É pena que se sintam assim, mesmo que muitos alicercem essa incomodidade na ideia razoável de que os deputados estariam a fazer o contrário do que as autoridades têm recomendado. Uma reunião por contraponto à reclusão. O argumento perca por tardio para uma Assembleia que nunca deixou de estar em funcionamento, tal como, felizmente, muitos negócios e fábricas do país, pelo que há quem lhe adicione ainda o argumento da “utilidade”. Para eles, tudo poderia ser resolvido com uma videochamada.

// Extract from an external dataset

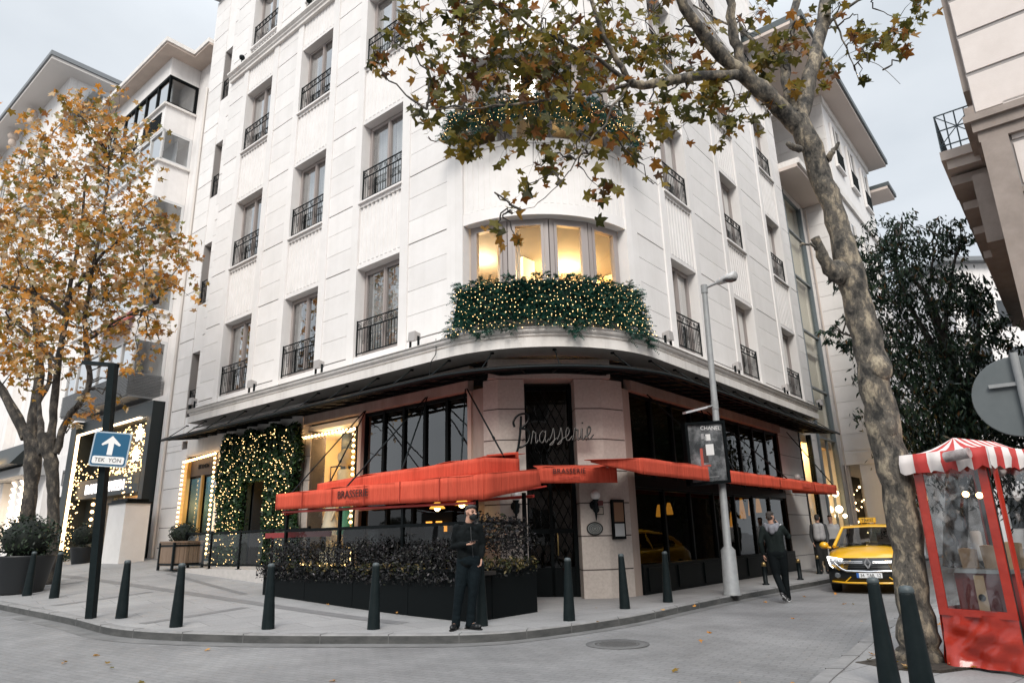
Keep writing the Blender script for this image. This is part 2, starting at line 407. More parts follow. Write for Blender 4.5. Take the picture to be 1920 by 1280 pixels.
def make_railing(w, name='railing', h=.95):
    b = MB(); X = lambda x, y, z: V3((x, y, z)); T = .016
    for z in (.05, h - .22, h): b.box(X, 0, w, -.014, .014, z - .014, z + .014)
    n = int(w / .105); d = w / n
    for i in range(n + 1): b.tube([X(i * d, 0, 0 if i in (0, n) else .05), X(i * d, 0, h - .22)], .0085, 5)
    b.box(X, -.012, .014, -.016, .016, 0, h + .03); b.box(X, w - .014, w + .012, -.016, .016, 0, h + .03)
    m = int(w / .21); e = w / m
    for i in range(m):                 # scrolls in the top band
        cx = (i + .5) * e; zc = h - .11
        pts = [X(cx + (.02 + .075 * k / 18) * math.cos(k * .62) * (1 if i % 2 else -1), 0, zc + (.02 + .075 * k / 18) * math.sin(k * .62)) for k in range(19)]
        b.tube(pts, .008, 4)
        b.tube([X(cx - e / 2, 0, h - .22), X(cx + e / 2, 0, h)] if i % 2 else [X(cx - e / 2, 0, h), X(cx + e / 2, 0, h - .22)], .007, 4)
    for i in range(0, n - 1, 3):       # fan between the bars
        cx = (i + 1.5) * d
        b.tube([X(cx + .045 * math.cos(k * .7), 0, h * .36 + .045 * math.sin(k * .7)) for k in range(10)], .007, 4)
    o = b.build(name, M_iron, None); o.parent = hotel
    return o
def put(o, F, u, off, z, right):
    p = F(u, off, z); o.location = p - hotel.location
    x = -dr if right else dl
    o.rotation_euler = (0, 0, math.atan2(x.y, x.x)); return o
wL = make_window(1.776, 2.528, 'window'); rL = make_railing(1.74)
wR = make_window(1.646, 2.528, 'window'); rR = make_railing(1.60)
wN = make_window(.616, 2.36, 'window', 1); rN = make_railing(.58)
first = {}; CME = {}
def mesh_of(c):
    ob = c.build('curtain', M_curtain, None, local=True, recalc=False); me = ob.data; bpy.data.objects.remove(ob); return me
def inst(o, *a):
    c = o if id(o) not in first else dup(o, hotel)
    first[id(o)] = 1
    v = CURT.get(o.data.name)
    if v and len(v) > 1:                      # the rooms draw their curtains differently
        k = crng.randrange(len(v))
        for ch in c.children:
            if ch.name.startswith('curtain') and k: ch.data = CME.setdefault((o.data.name, k), mesh_of(v[k]))
    return put(c, *a)
for i in range(4):
    for a, b in WL:
        inst(wL, L, a + .002, -.30, F_[i], False); inst(rL, L, a + .02, -.06, F_[i] + .06, False)
    for a, b in WR:
        inst(wR, Rr, b - .002, -.30, F_[i], True); inst(rR, Rr, b - .025, -.06, F_[i] + .06, True)
    inst(wN, L, NW[0] + .002, -.55, NF[i], False); inst(rN, L, NW[0] + .02, -.34, NF[i] + .02, False)
# ---- corner bay windows: four faceted casements per floor
for i in range(4):
    for k in range(4):
        t0 = T0 + .6 + (T1 - T0 - 1.2) * k / 4; t1 = T0 + .6 + (T1 - T0 - 1.2) * (k + 1) / 4
        A = arc(t0, -.27, F_[i]); B = arc(t1, -.27, F_[i])
        w = (B - A).length; xd = (B - A).normalized(); nd = xd.cross(UP)
        F = lambda u, o, z, A=A, xd=xd, nd=nd: A + xd * u + nd * o + UP * z
        h = T_[i] - F_[i]; f = MB(); ft = .11
        f.box(F, .004, ft, -.08, .05, 0, h); f.box(F, w - ft, w - .004, -.08, .05, 0, h); f.box(F, ft, w - ft, -.08, .05, h - .1, h); f.box(F, ft, w - ft, -.08, .05, 0, .1)
        f.box(F, ft + .004, ft + .07, -.05, .08, .1, h - .105); f.box(F, w - ft - .07, w - ft - .004, -.05, .08, .1, h - .105)
        f.box(F, ft + .07, w - ft - .07, -.05, .08, h - .17, h - .105); f.box(F, ft + .07, w - ft - .07, -.05, .08, .1, .18)
        fo = f.build('bay_window', M_frame, hotel)
        g = MB(); g.box(F, ft + .07, w - ft - .07, .0, .012, .18, h - .17)
        g.build('pane', M_glassclear if i == 0 else M_glass, fo)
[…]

É muito mau que assim pensem e é péssimo que a discussão tenha despertado a autofágica polarização do “nós” contra “eles”, povo versus políticos, amantes da liberdade contra professos fascistas, 25 contra 24 de Abril. O populismo mais reles andou à solta, e o epítome é o deputado que acha que a cerimónia do 25 de Abril é um absoluto desrespeito pelos cidadãos comuns, mas que no final de Março defendia que o Parlamento deveria ser “a última instituição do país a fechar portas”, porque “os deputados têm de manter o seu trabalho por Portugal e pelos portugueses”.
Nunca será bom se dermos a democracia por tão garantida que não achemos que o trabalho dos deputados, muito especialmente num período de diminuição dos nossos direitos e garantias, não é, exactamente, vigiar e exaltar a liberdade. E não se percebe porque é que, estando asseguradas as necessárias medidas de segurança sanitária, essa celebração não decorreria no coração da República, com os rituais que lhe são próprios. Democracia representativa é isto mesmo e o tom da discussão em torno da cerimónia do 25 de Abril, somado aos maus tempos que se avizinham, revela que ela tem de estar sempre a ser reaprendida e reafirmada.
Acresce que a cerimónia decorrerá a cerca de uma semana do fim daquele que se espera que seja, para já, o último período do estado de emergência e que corresponderá ao levantamento, mesmo que gradual, das restrições impostas por causa da epidemia. Mesmo que indirectamente, os deputados estarão a mostrar-nos o caminho para lidar com aquela que é agora a nossa maior questão: voltar a ter alguma vida que se pareça com um regresso à normalidade.